What does the Second Derivative Test theorem state?
If $f'(c) = 0$ and $f''(c) > 0$, then $f(c)$ is a local minimum. If $f'(c) = 0$ and $f''(c) < 0$, then $f(c)$ is a local maximum.
How does the Second Derivative Test relate to concavity?
The sign of the second derivative determines the concavity of the function at a point, which helps determine if it's a local max or min.
What is the Intermediate Value Theorem?
If a continuous function, f, attains two values, it must also attain all values in between.
What is the Extreme Value Theorem?
If a function is continuous on a closed interval, it must have a maximum and minimum on that interval.
What is Rolle's Theorem?
If a differentiable function has equal values at two points, there must be a point between them where the derivative is zero.
What is the Mean Value Theorem?
There exists a point where the instantaneous rate of change (derivative) equals the average rate of change over an interval.
What is the Fundamental Theorem of Calculus?
It connects differentiation and integration, stating that they are inverse operations.
How does the second derivative test relate to the first derivative?
The second derivative test uses the first derivative to find critical points and then tests the second derivative at those points.
What is the relationship between the second derivative and inflection points?
Inflection points occur where the second derivative changes sign, indicating a change in concavity.
How can you use the second derivative test to find global extrema?
The second derivative test only finds local extrema. To find global extrema, you must also check endpoints and any points where the derivative is undefined.
Define a critical point.
A point where f'(x) = 0 or f'(x) does not exist.
What is a local maximum?
A point where the function's value is greater than or equal to the values at all nearby points.
What is a local minimum?
A point where the function's value is less than or equal to the values at all nearby points.
Define concavity.
The direction in which a curve bends. Concave up means the curve opens upwards; concave down means it opens downwards.
What is an inflection point?
A point on a curve where the concavity changes (from up to down or vice versa).
What does the second derivative tell us?
The concavity of the function and helps determine local extrema.

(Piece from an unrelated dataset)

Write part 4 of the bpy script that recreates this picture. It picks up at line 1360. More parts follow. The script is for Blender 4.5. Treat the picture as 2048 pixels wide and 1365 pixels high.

Define the Second Derivative Test.
A method using the second derivative to determine whether a critical point is a local maximum or minimum.
What does f''(x) > 0 imply?
The function is concave up.
What does f''(x) < 0 imply?
The function is concave down.
What does 'inconclusive' mean in the context of the Second Derivative Test?
The test fails to determine whether the critical point is a local max, min, or neither. Further analysis is needed.
How to find local extrema using the Second Derivative Test?
1. Find critical points. 2. Compute the second derivative. 3. Evaluate the second derivative at each critical point. 4. Determine if each point is a local max, min, or neither.
Steps to determine concavity of a function.
1. Find the second derivative, $f''(x)$. 2. Set $f''(x) = 0$ and solve for x. 3. Create a sign chart for $f''(x)$. 4. Determine intervals of concave up ($f''(x) > 0$) and concave down ($f''(x) < 0$).
How to find inflection points?
1. Find the second derivative, $f''(x)$. 2. Set $f''(x) = 0$ and solve for x. 3. Check if the concavity changes at each potential inflection point.
What to do if the Second Derivative Test is inconclusive?
Use the First Derivative Test or analyze the behavior of the function around the critical point.
How to use the second derivative to determine if $x = c$ is a local max?
Find $f'(x)$, set $f'(c) = 0$ to confirm c is a critical point. Then, find $f''(x)$ and evaluate $f''(c)$. If $f''(c) < 0$, then $x = c$ is a local max.
How to use the second derivative to determine if $x = c$ is a local min?
Find $f'(x)$, set $f'(c) = 0$ to confirm c is a critical point. Then, find $f''(x)$ and evaluate $f''(c)$. If $f''(c) > 0$, then $x = c$ is a local min.
How to find the global extremum given one critical point?
If the function is continuous and has only one critical point, and that point is a local extremum, then it's also the global extremum.
How to find critical points for $f(x) = 4sin(x)$ on $0 < x < 2\pi$?
1. Find $f'(x) = 4cos(x)$. 2. Set $4cos(x) = 0$. 3. Solve for x, which gives $x = \frac{\pi}{2}, \frac{3\pi}{2}$.
Given $f(x) = 4sin(x)$ and critical point $x = \frac{\pi}{2}$, how to determine if it's a local max or min?
1. Find $f''(x) = -4sin(x)$. 2. Evaluate $f''(\frac{\pi}{2}) = -4$. 3. Since $f''(\frac{\pi}{2}) < 0$, it's a local max.
How to determine the nature of critical points when $f'(x) = \frac{247}{x}$?
1. Set $f'(x) = 0$ to find critical points, but there are none. 2. Check where $f'(x)$ is undefined, which is at $x=0$. 3. Since $f(x)$ is not defined at $x=0$, there are no local extrema.